Afdhel Aziz
  • Forbes
Originally Posted

July 30, 2018


The topic of brand purpose has never been hotter – and also more misunderstood. The power of purpose to energize a brand’s consumers, ignite passion in its employees and drive growth that impresses investors has never been clearer. At the same time, the road is littered with examples of brands that have attempted it and failed. We asked a selection of some of the leading agency leaders in the space a simple question.

‘What one piece of advice would you give to clients who want to do purpose-driven brand work?’

“Purpose is the new digital. It has the same amount of transformative power on brands and business as digital did only 25 years ago. Or more specifically, marketing that is led by purpose will change consumerism in equal ways as digital marketing.

The easiest way to explain it is like this: digital marketing allowed consumers to activate their personal preferences in choosing brands; purpose-led marketing allows consumers to activate their personal values in choosing brands.

Before the advent of digital power, traditional marketing relied on perfecting and controlling a consistent message and communicating a well-crafted image.

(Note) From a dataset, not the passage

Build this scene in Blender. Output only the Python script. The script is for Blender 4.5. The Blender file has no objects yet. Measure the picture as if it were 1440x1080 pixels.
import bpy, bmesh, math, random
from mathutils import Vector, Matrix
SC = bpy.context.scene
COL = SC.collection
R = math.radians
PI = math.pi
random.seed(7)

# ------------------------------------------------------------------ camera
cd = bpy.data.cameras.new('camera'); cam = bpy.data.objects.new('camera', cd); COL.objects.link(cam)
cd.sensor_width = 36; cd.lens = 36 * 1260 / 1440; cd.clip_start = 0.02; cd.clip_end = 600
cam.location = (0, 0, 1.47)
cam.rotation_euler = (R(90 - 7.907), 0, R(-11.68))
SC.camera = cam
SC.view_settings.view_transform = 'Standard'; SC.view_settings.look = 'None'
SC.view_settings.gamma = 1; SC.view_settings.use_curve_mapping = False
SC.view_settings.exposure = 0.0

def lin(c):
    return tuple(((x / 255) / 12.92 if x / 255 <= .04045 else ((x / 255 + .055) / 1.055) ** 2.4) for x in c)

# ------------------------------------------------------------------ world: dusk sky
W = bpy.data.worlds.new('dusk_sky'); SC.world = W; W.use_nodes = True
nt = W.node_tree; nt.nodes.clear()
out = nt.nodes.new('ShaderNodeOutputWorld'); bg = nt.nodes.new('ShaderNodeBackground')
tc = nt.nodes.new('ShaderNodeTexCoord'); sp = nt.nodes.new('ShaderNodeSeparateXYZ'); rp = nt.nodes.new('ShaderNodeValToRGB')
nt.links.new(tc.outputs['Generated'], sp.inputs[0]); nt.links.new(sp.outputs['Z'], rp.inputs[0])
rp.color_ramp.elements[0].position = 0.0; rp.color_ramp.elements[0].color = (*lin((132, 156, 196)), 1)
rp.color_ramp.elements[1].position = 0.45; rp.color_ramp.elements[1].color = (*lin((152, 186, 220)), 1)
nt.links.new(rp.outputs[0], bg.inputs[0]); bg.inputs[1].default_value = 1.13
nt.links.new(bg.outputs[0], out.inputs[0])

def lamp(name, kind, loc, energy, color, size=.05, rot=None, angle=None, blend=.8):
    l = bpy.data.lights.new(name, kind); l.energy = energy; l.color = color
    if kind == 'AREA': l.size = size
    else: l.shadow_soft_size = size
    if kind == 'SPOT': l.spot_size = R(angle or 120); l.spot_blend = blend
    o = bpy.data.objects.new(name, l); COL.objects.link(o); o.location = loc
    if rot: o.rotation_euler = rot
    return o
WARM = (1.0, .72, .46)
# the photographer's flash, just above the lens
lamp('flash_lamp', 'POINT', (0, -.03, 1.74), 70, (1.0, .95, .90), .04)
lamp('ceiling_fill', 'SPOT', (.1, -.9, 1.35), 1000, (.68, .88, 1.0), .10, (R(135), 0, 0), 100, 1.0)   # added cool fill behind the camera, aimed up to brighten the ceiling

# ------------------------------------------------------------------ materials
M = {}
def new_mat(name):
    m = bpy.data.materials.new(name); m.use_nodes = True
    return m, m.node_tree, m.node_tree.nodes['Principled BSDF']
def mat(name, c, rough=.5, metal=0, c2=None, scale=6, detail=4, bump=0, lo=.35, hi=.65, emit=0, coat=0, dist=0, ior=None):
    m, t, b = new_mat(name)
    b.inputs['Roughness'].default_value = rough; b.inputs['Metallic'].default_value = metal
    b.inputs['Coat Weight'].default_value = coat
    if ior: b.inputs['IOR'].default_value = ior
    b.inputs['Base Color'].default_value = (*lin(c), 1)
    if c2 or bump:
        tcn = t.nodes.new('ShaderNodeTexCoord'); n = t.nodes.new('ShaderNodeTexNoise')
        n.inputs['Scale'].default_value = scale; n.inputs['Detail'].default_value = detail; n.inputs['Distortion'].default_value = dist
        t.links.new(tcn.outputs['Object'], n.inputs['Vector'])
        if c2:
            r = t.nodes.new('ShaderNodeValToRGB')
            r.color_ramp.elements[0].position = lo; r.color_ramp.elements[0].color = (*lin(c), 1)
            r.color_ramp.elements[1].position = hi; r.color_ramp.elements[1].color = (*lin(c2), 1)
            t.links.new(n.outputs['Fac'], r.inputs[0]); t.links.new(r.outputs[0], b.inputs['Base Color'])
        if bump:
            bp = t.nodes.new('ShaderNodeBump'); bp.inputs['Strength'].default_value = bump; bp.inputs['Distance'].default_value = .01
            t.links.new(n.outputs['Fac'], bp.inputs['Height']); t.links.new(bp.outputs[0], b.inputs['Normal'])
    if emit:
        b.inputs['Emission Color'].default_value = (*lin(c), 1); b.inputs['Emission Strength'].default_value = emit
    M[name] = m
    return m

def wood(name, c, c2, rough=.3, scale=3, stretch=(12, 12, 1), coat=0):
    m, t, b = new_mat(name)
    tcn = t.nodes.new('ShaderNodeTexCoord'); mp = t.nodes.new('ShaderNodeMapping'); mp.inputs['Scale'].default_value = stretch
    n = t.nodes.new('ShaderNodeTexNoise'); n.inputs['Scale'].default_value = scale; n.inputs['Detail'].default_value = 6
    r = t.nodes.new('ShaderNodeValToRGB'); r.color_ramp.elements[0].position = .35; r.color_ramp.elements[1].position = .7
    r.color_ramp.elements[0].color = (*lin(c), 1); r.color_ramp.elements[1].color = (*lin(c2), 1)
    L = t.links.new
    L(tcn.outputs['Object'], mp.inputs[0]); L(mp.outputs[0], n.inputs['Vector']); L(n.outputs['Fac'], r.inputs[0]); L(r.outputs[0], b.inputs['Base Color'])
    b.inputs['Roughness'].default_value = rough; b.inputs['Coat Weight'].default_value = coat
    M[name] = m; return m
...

It created a brand promise (real or not) to create a transaction. Modern marketing is much different. Brands are now built as an interplay of coherent ideas rather than a singular message. Brand trust is now created through transparency – a product of t the information age that digital technology enabled – and brands are much more interested in creating community rather than just a transaction. And most importantly, brands and businesses are moving away from delivering a promise and more on adhering to a purpose. They are not answering the question of “why should anyone buy us?” but fixated on answering the question of “why should anyone care about us?”

Being purposeful answers that question for brands. And if they can’t communicate their “why” in a compelling way, they will suffer similar fates to those brands that were too late to the digital party.”